Why a Compromise Matters

It is true that no health care reform is better than bad reform. And to judge from the eulogies already being written (e.g., “Analysis: No easy Rx for health care’s hurdles,” from the Sacramento Bee and “Cost key issue for health care proposal,” from the Associated Press), it appears the likelihood of comprehensive reforms in California is increasingly unlikely.

For some, this is a relief because aspects of the reform package being negotiated in Sacramento are, well, bad. But no one should rejoice that the year of health care reform seems to be fizzling out. A series of articles on Monday in the Los Angeles Times by reporter Susan Brink shows why.

In one story, a Dana Point family of five goes without coverage because it’s “unaffordable” on their $70,000 annual income. As it turns out, focusing on this family was a questionable choice. As many of the reader comments point out, they apparently consider health care coverage less important than other, perhaps less critical, lifestyle choices. (The article also highlights the need for a good agent. The family claims coverage they’re looking for would cost them in excess of $900 per month, but a professional agent could probably find them acceptable coverage for roughly half that amount). So the story makes two points. The intended point is that there are families just beyond the cusp of qualifying for premium subsidies who are struggling to obtain care. Under either the Governor’s or the Democratic Leadership’s reform proposals, these families would qualify for state help. The inadvertent point is that there are families who make decisions that health care isn’t important to seek out even minimum coverage — until something goes wrong.

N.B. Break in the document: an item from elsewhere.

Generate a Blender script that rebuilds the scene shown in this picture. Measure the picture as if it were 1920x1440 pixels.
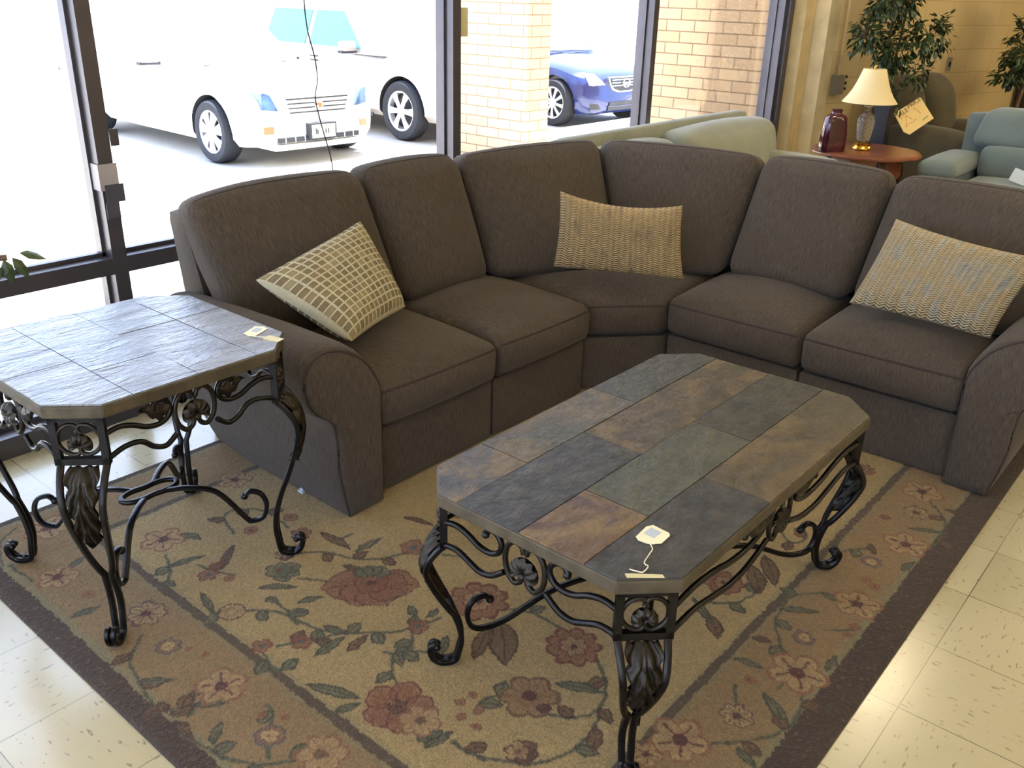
import bpy, math, random
import numpy as np
from mathutils import Vector, Matrix
random.seed(7)
sc = bpy.context.scene
for o in list(bpy.data.objects): bpy.data.objects.remove(o)
COL = sc.collection

# ------------------------------------------------------------------ camera, world, lights, exposure
cd = bpy.data.cameras.new('camera'); cam = bpy.data.objects.new('camera', cd); COL.objects.link(cam)
Rr = Vector((0.64635349, -0.76262766, 0.02502424)); Ru = Vector((0.28980478, 0.27569354, 0.91651855)); Rf = Vector((0.70586142, 0.58514283, -0.39920862))
cam.matrix_world = Matrix(((Rr.x, Ru.x, -Rf.x, -1.979), (Rr.y, Ru.y, -Rf.y, -0.3625), (Rr.z, Ru.z, -Rf.z, 1.6139), (0, 0, 0, 1)))
cd.sensor_width = 36.0; cd.lens = 1694.6 * 36 / 1920; cd.clip_start = 0.05; cd.clip_end = 200
sc.camera = cam
sc.view_settings.view_transform = 'Standard'; sc.view_settings.look = 'None'
sc.view_settings.gamma = 1.0; sc.view_settings.use_curve_mapping = False
sc.view_settings.exposure = -0.25
sc.cycles.use_denoising = True
try: sc.cycles.denoiser = 'OPENIMAGEDENOISE'
except Exception: pass
sc.cycles.max_bounces = 8; sc.cycles.diffuse_bounces = 4; sc.cycles.glossy_bounces = 3; sc.cycles.transmission_bounces = 6; sc.cycles.transparent_max_bounces = 12
sc.cycles.caustics_reflective = False; sc.cycles.caustics_refractive = False
sc.cycles.sample_clamp_indirect = 6.0
W = bpy.data.worlds.new('sky'); sc.world = W; W.use_nodes = True
bg = W.node_tree.nodes['Background']; bg.inputs[0].default_value = (0.74, 0.89, 1.28, 1); bg.inputs[1].default_value = 6.0
sd = bpy.data.lights.new('sun', 'SUN'); sd.energy = 48.0; sd.angle = math.radians(1.0); sd.color = (1.0, 0.97, 0.92)
sun = bpy.data.objects.new('sun', sd); COL.objects.link(sun)
sun.rotation_euler = Vector((0.22, -0.10, 0.96)).to_track_quat('Z', 'Y').to_euler()
CEIL_Z = 3.1
CEIL_LIGHTS = [(0.6, -1.2, 14), (3.9, -1.2, 46), (3.9, 1.0, 36), (7.2, -0.2, 70), (-2.6, -2.6, 12), (0.6, -3.8, 24), (3.9, -3.8, 36)]
CEIL_COL = (1.0, 0.84, 0.55)

# ------------------------------------------------------------------ helpers
def S(r, g, b, a=1.0):
    def f(c):
        c /= 255.0
        return c / 12.92 if c <= 0.04045 else ((c + 0.055) / 1.055) ** 2.4
    return (f(r), f(g), f(b), a)

class NT:
    def __init__(s, name):
        s.m = bpy.data.materials.new(name); s.m.use_nodes = True; s.t = s.m.node_tree
        s.t.nodes.clear(); s.out = s.t.nodes.new('ShaderNodeOutputMaterial')
    def n(s, typ, _props=None, **inp):
        nd = s.t.nodes.new('ShaderNode' + typ)
        for k, v in (_props or {}).items(): setattr(nd, k, v)
        for k, v in inp.items():
            key = int(k[1:]) if (k[0] == 'i' and k[1:].isdigit()) else k.replace('_', ' ')
            s.set(nd.inputs[key], v)
        return nd
    def set(s, sock, v):
        if isinstance(v, bpy.types.NodeSocket): s.t.links.new(v, sock)
        elif isinstance(v, bpy.types.Node): s.t.links.new(v.outputs[0], sock)
        else: sock.default_value = v
    def math(s, op, a, b=0.0, c=0.0):
        return s.n('Math', {'operation': op}, i0=a, i1=b, i2=c).outputs[0]
    def mix(s, f, a, b, blend='MIX'):
        nd = s.t.nodes.new('ShaderNodeMix'); nd.data_type = 'RGBA'; nd.blend_type = blend
        s.set(nd.inputs[0], f); s.set(nd.inputs[6], a); s.set(nd.inputs[7], b)
        return nd.outputs[2]
    def ramp(s, f, stops, interp='LINEAR'):
        nd = s.t.nodes.new('ShaderNodeValToRGB'); s.set(nd.inputs[0], f); cr = nd.color_ramp; cr.interpolation = interp
        while len(cr.elements) < len(stops): cr.elements.new(0.5)
        for e, (p, c) in zip(cr.elements, stops):
            e.position = p; e.color = c if len(c) == 4 else (*c, 1)
        return nd.outputs[0]
    def coord(s, kind='Object', scale=(1, 1, 1), rot=(0, 0, 0)):
        tc = s.t.nodes.new('ShaderNodeTexCoord')
        mp = s.n('Mapping', None, Vector=tc.outputs[kind], Scale=scale, Rotation=rot)
        return mp.outputs[0]
    def noise(s, vec, scale, detail=3, rough=0.5, dist=0.0):
        return s.n('TexNoise', None, Vector=vec, Scale=scale, Detail=detail, Roughness=rough, Distortion=dist).outputs[0]
    def bump(s, h, strength=0.3, dist=0.01, normal=None):
        nd = s.n('Bump', None, Strength=strength, Distance=dist, Height=h)
        if normal is not None: s.set(nd.inputs['Normal'], normal)
        return nd.outputs[0]
    def pbsdf(s, color, rough=0.5, metal=0.0, spec=0.5, normal=None, **kw):
        nd = s.t.nodes.new('ShaderNodeBsdfPrincipled')
        s.set(nd.inputs['Base Color'], color); s.set(nd.inputs['Roughness'], rough); s.set(nd.inputs['Metallic'], metal)
        s.set(nd.inputs['Specular IOR Level'], spec)
        if normal is not None: s.set(nd.inputs['Normal'], normal)
        for k, v in kw.items(): s.set(nd.inputs[k.replace('_', ' ')], v)
        s.t.links.new(nd.outputs[0], s.out.inputs[0]); return nd

def simple(name, col, rough=0.5, metal=0.0, spec=0.5, var=0.12, nscale=8.0, bump=0.0, bscale=60.0, **kw):
    t = NT(name); v = t.coord('Object')
    f = t.noise(v, nscale, 4)
    c2 = tuple(max(0, x * (1 - var)) for x in col[:3]) + (1,); c1 = tuple(min(1, x * (1 + var)) for x in col[:3]) + (1,)
    c = t.ramp(f, [(0.3, c2), (0.7, c1)])
    nrm = t.bump(t.noise(v, bscale, 3), bump, 0.005) if bump else None
    t.pbsdf(c, rough, metal, spec, nrm, **kw); return t.m

def tag(o, label=None, cat=None, group=None, kind=None):
    if label: o['label'] = label
    if cat: o['category'] = cat
    if group: o['group'] = group
    if kind: o['kind'] = kind
    return o
def empty(name, loc=(0, 0, 0), rz=0.0, parent=None):
    o = bpy.data.objects.new(name, None); COL.objects.link(o); o.location = loc; o.rotation_euler = (0, 0, rz)
    o.empty_display_size = 0.1
    if parent: o.parent = parent
    return o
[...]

Another article in the group describes a single mother whose pay raise results in her child losing eligibility for Healthy Families. It shows the hardships families face when their priorities are in the right place, but nonetheless find themselves struggling to maintain health care coverage. Frighteningly, with re-authorization of the State Children’s Health Insurance Plan (SCHIP) stalled in a bitter dispute between Congress and the White House, even eligible children may be dropped from the program soon.

The point here is not that Governor Arnold Schwarzenegger, Speaker Speaker Fabian Nunez and Senate Pro Tem Don Perata should sign off on any plan just to get something passed. (Although it is clear the Administration and Congress need to resolve their dispute over SCHIP, and quickly). What it does underscore is the importance of getting the reforms right, even if it takes more time. After all, subsidizing premiums for families who struggle to afford coverage now won’t help much if reforms result in their premiums doubling. Yet based on the difference between what New Yorkers and Californians currently pay for health insurance that could very well happen if lawmakers aren’t careful. And it’s a reminder that while politics is closely entwined in the health care reform debate, in the end, it’s about people facing real problems and challenges. Anecdotes are a poor foundation for fashioning legislation, but they do help keep things in perspective.

One thought on “Why a Compromise Matters

  1. Alan,

    I read that story about the family that claims they can’t afford health insurance. In my opinion it is all about priorities. The mother even admits, “You look at our home,” Sophia says, “and you think, ‘They probably have everything.'” I find that sad that this family has a gorgeous looking home, in other words, lots of money has been spent on the upkeep and look of their home, yet they can’t buy health insurance. All this money so the father can say, “This home is my business card.” They have a home that overlooks a canyon. So they are living with views and water fountains but they can’t afford insurance.

    Isn’t that water fountain worth like 6 months of their health insurance?

    This family basically cares about appearances. What their home looks like is what’s important to them. Not the safety of their children.